La Siria, un popolo, un prezzo inaccettabile da pagare

Damasco è una delle città più antiche del mondo. La città è rimasta immutata dalla fine della guerra fredda, quando Mosca proteggeva e finanziava il regime. La forma di governo è a carattere familiare ereditaria con l’attuale presidente Bashar Al Asad, nominato al potere dal 1994 per il partito baath.

Dal 2000 ha consentito un accesso limitato ad internet e imprigionato giornalisti e dissidenti facendo ricorso alla tortura delegata alla polizia segreta, che consente al partito baath di mantenere il potere dal 1963. Nel marzo 2011, sulla scia delle rivolte arabe, i siriani hanno rotto un lungo silenzio manifestando in maniera massiccia al fine di spingere il presidente ad adottare le riforme necessarie per dare allo stato un’ impronta democratica.

Oggi è in atto una brutale repressione da parte del governo che non è estesa soltanto alle rivolte in strada. Infatti oltre agli elicotteri che aprono il fuoco sulla folla che manifesta, sono all’ordine del giorno rastrellamenti nei quartieri controllati dagli insorti. Mentre Amnesty International denuncia che gli arresti avvengono negli ospedali e che il regime ha bloccato le sacche di sangue per le trasfusioni, il presidente siriano dichiara:”I manifestanti sono germi che si diffondono è necessario fare pulizia”.

Le vittime stimate sono più di seimila. Siamo sull’orlo di una guerra civile in grado di innescare una polveriera di rara pericolosità potenziata dai 47 gruppi etnici religiosi presenti nel paese.

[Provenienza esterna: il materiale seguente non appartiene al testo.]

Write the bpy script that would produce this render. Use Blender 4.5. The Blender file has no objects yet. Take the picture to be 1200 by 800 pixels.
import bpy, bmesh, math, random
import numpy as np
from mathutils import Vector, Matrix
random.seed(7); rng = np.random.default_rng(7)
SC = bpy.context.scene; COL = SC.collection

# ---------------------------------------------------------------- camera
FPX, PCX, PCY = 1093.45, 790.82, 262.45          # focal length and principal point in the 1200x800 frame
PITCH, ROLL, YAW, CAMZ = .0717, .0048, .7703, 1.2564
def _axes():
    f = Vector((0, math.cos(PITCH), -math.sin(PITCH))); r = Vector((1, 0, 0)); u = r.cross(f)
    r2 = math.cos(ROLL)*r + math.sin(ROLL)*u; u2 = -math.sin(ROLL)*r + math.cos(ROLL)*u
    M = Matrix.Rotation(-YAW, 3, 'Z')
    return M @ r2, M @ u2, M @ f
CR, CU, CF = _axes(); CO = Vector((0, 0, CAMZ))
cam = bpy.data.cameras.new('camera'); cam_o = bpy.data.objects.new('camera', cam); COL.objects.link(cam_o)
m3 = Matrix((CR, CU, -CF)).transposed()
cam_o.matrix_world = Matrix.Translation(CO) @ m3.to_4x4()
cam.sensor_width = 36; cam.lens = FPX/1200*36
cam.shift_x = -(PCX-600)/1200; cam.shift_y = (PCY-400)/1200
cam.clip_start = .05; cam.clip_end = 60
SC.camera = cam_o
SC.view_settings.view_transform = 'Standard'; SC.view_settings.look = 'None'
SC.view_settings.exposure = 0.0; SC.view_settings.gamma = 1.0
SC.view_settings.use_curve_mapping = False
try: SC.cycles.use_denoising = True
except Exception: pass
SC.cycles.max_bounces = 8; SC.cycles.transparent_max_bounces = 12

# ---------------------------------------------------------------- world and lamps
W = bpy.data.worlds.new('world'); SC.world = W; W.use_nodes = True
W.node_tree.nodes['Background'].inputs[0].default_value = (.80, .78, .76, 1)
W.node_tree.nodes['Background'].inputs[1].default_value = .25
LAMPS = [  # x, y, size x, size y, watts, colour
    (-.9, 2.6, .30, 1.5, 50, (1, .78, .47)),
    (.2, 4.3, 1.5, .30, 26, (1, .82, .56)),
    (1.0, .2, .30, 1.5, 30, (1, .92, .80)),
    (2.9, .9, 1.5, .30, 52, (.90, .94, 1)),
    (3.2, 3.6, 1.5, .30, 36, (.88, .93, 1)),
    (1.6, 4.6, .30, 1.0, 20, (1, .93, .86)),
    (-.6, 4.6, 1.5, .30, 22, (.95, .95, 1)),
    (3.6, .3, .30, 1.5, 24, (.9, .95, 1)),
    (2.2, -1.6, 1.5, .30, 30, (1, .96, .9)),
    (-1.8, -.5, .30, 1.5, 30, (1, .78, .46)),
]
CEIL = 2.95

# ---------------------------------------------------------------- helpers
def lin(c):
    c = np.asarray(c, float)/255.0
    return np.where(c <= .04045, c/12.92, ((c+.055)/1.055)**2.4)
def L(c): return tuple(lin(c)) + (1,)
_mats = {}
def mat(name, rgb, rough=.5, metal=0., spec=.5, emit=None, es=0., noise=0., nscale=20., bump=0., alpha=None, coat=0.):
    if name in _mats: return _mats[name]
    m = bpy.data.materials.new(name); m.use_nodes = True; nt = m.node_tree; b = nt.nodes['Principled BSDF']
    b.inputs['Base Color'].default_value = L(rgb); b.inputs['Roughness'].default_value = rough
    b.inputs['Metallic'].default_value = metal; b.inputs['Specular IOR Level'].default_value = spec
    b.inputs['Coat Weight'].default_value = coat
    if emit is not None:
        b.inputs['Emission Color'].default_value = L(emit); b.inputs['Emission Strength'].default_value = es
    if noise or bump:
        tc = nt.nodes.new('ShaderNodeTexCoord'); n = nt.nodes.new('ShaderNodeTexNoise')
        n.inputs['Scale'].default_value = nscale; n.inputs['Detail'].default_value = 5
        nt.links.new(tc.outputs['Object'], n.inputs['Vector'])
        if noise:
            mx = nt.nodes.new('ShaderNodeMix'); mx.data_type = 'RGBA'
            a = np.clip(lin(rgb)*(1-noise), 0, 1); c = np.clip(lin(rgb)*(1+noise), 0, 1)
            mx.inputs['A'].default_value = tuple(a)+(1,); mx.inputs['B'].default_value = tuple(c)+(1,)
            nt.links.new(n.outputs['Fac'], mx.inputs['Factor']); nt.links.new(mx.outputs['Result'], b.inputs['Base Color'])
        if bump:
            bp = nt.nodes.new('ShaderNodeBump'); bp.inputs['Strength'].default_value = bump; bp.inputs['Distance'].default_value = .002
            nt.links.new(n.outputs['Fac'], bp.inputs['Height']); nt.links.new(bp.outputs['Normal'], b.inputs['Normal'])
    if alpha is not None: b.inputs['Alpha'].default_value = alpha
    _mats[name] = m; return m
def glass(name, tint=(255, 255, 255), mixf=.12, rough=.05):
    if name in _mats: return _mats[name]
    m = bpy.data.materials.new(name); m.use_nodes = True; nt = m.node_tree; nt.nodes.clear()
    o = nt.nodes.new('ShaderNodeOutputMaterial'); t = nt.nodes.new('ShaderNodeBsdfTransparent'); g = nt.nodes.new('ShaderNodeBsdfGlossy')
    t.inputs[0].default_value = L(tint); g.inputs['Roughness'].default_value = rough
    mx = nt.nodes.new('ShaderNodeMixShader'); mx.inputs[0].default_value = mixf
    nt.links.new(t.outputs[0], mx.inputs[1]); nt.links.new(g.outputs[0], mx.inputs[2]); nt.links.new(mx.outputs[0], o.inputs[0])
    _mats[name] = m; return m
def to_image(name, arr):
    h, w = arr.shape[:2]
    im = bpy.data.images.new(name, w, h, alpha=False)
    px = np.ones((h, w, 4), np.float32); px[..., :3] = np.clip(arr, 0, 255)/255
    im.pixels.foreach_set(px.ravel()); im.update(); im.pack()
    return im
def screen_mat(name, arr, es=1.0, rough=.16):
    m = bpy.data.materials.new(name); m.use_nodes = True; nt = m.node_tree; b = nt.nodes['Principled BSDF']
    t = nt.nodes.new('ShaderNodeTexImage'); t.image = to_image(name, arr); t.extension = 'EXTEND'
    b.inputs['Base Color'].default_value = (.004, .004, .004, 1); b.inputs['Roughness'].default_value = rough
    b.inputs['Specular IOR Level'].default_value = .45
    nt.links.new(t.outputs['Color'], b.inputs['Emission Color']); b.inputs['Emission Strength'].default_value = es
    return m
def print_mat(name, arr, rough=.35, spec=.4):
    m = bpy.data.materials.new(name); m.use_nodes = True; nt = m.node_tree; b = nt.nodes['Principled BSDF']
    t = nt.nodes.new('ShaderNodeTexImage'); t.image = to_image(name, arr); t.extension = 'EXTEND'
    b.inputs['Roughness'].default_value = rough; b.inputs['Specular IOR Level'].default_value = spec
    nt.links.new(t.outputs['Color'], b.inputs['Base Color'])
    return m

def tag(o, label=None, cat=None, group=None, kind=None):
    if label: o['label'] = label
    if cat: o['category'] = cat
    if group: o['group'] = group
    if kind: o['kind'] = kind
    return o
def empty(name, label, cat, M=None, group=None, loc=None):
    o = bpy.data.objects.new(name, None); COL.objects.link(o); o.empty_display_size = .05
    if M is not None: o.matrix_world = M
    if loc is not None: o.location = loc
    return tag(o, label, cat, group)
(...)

Il mondo guarda con sgomento e non interviene: l’immobilità della NATO dimostra l’interesse economico che ha spinto all’intervento in nord africa. L’ONU (alla quale la Siria fa parte dal 1945) non interviene per le discutibili regole interne che consentono al veto della Russia e della Cina di bocciare la risoluzione che avrebbe chiesto le dimissioni del presidente.